Where do you even begin when talking about a plot like this? This is going to take a bit to unpack but let me highlight some of the serious issues. A big issue that has always plagued the Resident Evil series is continuity. If you've created a sequel then it should follow on from the events of the previous film. Last Resident Evil film saw our heroes gearing up for a battle in Washington, this is rather poorly scrapped and explained away in this film leaving you dissatisfied from the start. But it doesn't stop there! No longer is the Red Queen the antagonist of the film she has been retconned back to her anti-hero days (and given a whole new backstory), Dr Isaacs has been brought back from the dead thanks to that miraculous plot device called cloning and no longer is Wesker in charge as the film bizarrely retcons things so that Isaacs is the big boss baddie (presumably to make the role more enticing for Glen). It's all a weird disconnected mess as Alice fights through hordes of villains to miraculously wipe out all the zombies and find out that she isn't even a real person! That's right, the series undercuts itself by revealing that Alice is little more than some clone of a board member of the Umbrella Corporation; a lazy and confusing plot twist to say the least. The cinematography is about as horrendous as it's ever been, with focus shifting in really unnatural and disjointed way right in the middle of a shot. The score for this Final Chapter is bland, presenting an action fanfare that has no hint of originality whatsoever.
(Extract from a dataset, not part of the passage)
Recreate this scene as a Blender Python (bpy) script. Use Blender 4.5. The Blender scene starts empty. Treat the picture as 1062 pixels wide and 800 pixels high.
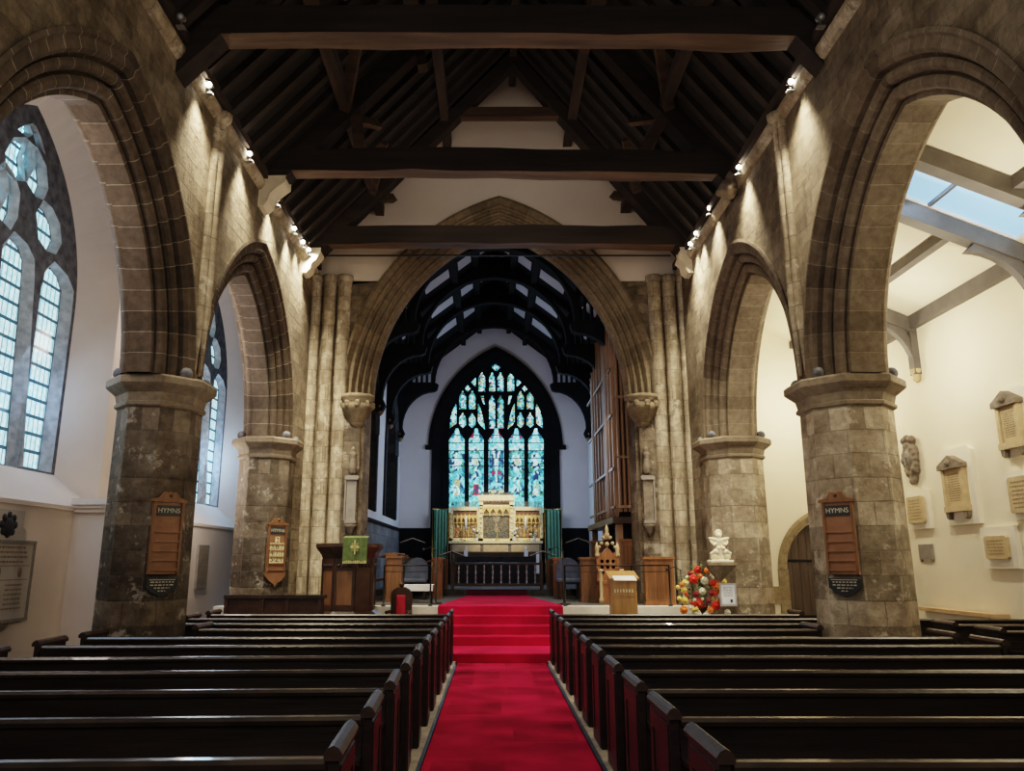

Milla Jovovich, who played Alice and Alicia Marcus, has no emotional range at all as the series protagonist; furthermore that plot twist in which we see her as Alicia was shockingly bad and Jovovich certainly didn't rise to the occasion of playing a new identity. Iain Glen, who played Dr. Isaacs, was a real disappointment as the film's antagonist; I wish he hadn't had to play multiple versions of himself through the clones it really dropped the quality of his performance. Ali Larter, who played Claire Redfield, was a character from past films that I don't think anyone was particularly eager to see return; she was just bland and seemed to have no real importance on the events going on with the narrative. Shawn Roberts, who played Wesker, really got delegated down in this film; for the past few films he's been set up as some sort of main antagonist only to become the token henchman of this film. Eoin Macken, who played Doc, had very little connection with Larter his supposed 'love interest'; I found the plot twist that he was a traitor unnecessary and a major waste of screen time. Fraser James, who played Razor, was up to nothing in this film; James was only there to be killed off. Ruby Rose, who played Abigail, was a supreme waste of great acting talent; her screen time felt surpressed and she was never really given an opportunity to stand out before she was killed off. Ever Anderson, who played the Red Queen, is probably the least intimidating of the Red Queen performers to date; the intense almost horrific edge this character originally possessed is replaced with a bland exposition delivering nightmare.